◆ **Stated problem**:
In the listing below, find the line containing "The Blender Python" and the line containing "return d * (1 - 0.8 * q)". Repeat exactly those two lines and every line between them, nothing more.

◆ **Supplied data**:
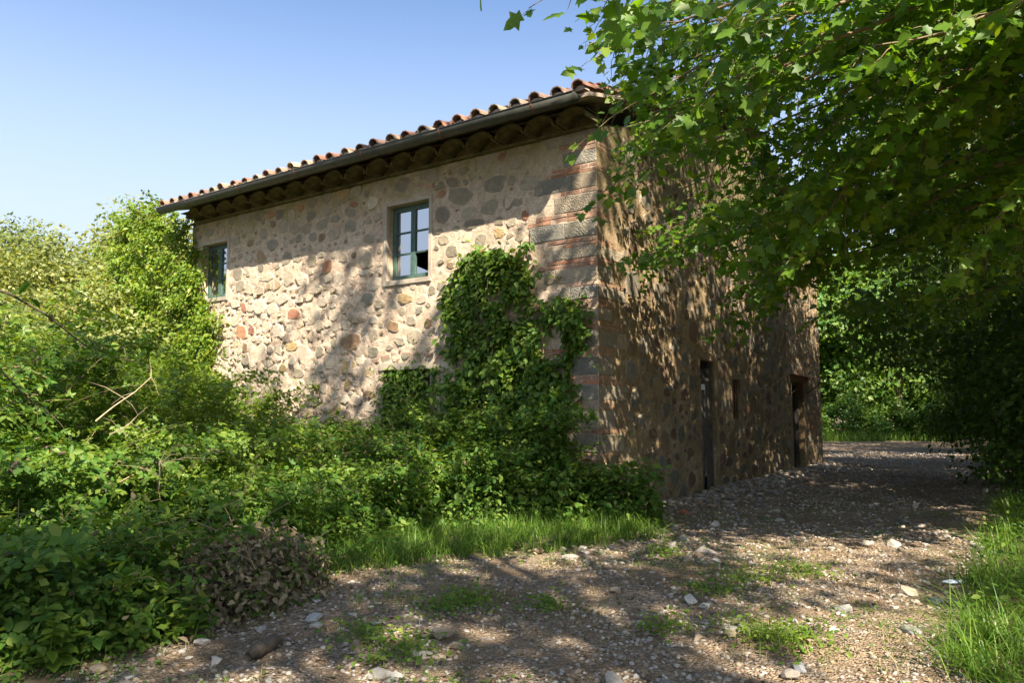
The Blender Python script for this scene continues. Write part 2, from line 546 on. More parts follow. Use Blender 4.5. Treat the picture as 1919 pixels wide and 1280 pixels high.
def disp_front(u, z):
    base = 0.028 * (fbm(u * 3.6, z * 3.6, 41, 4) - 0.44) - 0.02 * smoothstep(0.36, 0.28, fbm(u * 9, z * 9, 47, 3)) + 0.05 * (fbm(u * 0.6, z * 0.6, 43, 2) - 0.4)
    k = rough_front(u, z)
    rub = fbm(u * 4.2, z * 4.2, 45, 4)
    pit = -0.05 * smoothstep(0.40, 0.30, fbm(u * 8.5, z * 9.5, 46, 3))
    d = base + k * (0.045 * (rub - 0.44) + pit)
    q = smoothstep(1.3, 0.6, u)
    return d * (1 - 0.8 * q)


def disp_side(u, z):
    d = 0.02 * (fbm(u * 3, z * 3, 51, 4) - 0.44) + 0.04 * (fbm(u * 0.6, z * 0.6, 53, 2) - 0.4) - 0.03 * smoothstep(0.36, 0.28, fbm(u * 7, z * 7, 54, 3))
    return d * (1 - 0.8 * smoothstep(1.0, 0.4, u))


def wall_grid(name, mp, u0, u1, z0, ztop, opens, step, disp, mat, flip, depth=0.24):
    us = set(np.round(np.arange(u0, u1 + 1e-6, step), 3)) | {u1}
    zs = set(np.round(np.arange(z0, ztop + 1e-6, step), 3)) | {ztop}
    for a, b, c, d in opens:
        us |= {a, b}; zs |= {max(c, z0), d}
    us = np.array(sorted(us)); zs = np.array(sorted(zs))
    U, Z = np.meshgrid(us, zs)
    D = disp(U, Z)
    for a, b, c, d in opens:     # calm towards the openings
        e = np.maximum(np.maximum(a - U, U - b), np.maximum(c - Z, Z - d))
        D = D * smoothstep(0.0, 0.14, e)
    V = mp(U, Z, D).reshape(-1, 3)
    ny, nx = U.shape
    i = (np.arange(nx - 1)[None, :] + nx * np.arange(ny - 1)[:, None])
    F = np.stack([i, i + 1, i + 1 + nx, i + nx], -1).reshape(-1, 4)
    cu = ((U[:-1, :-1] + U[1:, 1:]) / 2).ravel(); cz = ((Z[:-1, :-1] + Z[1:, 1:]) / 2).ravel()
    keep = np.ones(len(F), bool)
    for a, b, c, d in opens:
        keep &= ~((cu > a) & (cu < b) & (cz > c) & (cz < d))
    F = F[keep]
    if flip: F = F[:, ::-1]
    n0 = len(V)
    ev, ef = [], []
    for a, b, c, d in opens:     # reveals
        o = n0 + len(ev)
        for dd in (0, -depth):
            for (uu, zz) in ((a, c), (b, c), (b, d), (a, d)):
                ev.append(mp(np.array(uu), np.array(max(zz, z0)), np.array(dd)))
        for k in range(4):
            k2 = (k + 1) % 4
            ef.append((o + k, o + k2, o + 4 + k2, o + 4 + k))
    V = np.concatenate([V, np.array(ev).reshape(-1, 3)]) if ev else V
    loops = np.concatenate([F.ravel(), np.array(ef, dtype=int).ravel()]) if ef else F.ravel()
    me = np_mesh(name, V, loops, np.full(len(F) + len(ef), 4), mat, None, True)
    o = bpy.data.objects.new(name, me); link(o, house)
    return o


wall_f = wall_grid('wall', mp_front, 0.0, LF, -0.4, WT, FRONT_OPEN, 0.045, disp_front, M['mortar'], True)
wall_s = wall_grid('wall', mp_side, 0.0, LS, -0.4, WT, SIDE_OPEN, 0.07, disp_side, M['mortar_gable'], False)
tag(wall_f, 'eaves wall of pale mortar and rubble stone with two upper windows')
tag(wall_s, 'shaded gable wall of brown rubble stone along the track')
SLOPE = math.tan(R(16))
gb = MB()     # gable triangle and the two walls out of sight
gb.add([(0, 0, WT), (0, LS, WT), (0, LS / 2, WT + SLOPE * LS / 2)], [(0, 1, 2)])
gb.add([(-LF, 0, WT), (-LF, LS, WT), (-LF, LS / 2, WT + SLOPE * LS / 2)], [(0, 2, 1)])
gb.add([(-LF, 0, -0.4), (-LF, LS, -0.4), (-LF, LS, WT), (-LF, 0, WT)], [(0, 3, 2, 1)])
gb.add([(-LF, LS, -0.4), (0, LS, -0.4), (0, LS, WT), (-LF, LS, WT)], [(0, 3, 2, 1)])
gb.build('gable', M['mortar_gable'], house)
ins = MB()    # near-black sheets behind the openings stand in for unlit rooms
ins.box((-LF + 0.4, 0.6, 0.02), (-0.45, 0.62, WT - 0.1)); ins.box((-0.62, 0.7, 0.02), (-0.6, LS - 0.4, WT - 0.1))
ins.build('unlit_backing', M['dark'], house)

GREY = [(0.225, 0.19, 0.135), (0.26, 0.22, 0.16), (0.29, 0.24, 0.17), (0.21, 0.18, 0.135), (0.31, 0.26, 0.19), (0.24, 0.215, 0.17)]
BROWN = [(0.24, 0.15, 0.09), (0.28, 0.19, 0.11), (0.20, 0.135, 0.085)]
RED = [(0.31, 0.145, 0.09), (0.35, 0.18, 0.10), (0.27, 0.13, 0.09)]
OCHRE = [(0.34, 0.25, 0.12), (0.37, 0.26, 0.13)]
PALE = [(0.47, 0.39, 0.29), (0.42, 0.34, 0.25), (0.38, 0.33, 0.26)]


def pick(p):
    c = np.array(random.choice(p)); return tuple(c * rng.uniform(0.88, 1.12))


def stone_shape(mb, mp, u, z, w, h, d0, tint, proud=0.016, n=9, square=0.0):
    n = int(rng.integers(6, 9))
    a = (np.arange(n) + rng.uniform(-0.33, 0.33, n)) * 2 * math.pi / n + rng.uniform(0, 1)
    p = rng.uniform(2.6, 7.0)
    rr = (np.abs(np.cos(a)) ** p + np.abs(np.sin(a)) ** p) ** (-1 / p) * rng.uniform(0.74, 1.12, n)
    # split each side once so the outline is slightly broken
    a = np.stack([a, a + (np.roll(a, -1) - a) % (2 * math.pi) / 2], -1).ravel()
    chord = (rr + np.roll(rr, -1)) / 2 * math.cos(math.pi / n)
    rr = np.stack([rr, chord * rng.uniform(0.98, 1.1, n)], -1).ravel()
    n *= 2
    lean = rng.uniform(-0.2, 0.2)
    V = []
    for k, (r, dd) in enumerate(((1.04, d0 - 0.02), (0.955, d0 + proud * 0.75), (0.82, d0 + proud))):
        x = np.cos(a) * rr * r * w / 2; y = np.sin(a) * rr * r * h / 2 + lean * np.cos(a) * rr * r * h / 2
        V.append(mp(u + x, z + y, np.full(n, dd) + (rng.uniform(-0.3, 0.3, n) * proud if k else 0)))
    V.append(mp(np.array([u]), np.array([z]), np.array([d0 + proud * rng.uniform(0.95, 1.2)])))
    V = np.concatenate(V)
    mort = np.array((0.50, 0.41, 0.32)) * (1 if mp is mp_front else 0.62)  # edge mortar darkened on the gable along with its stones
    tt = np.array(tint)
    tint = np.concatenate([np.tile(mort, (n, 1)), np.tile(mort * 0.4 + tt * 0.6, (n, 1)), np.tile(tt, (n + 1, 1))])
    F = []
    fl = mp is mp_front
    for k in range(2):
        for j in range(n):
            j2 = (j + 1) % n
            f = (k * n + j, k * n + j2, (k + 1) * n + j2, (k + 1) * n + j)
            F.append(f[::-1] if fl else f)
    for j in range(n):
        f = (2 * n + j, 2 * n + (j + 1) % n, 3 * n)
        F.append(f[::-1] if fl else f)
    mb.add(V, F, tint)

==

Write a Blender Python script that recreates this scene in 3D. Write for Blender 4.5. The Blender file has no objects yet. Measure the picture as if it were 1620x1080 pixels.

◆ **Task response**:
The Blender Python script for this scene continues. Write part 2, from line 546 on. More parts follow. Use Blender 4.5. Treat the picture as 1919 pixels wide and 1280 pixels high.
def disp_front(u, z):
    base = 0.028 * (fbm(u * 3.6, z * 3.6, 41, 4) - 0.44) - 0.02 * smoothstep(0.36, 0.28, fbm(u * 9, z * 9, 47, 3)) + 0.05 * (fbm(u * 0.6, z * 0.6, 43, 2) - 0.4)
    k = rough_front(u, z)
    rub = fbm(u * 4.2, z * 4.2, 45, 4)
    pit = -0.05 * smoothstep(0.40, 0.30, fbm(u * 8.5, z * 9.5, 46, 3))
    d = base + k * (0.045 * (rub - 0.44) + pit)
    q = smoothstep(1.3, 0.6, u)
    return d * (1 - 0.8 * q)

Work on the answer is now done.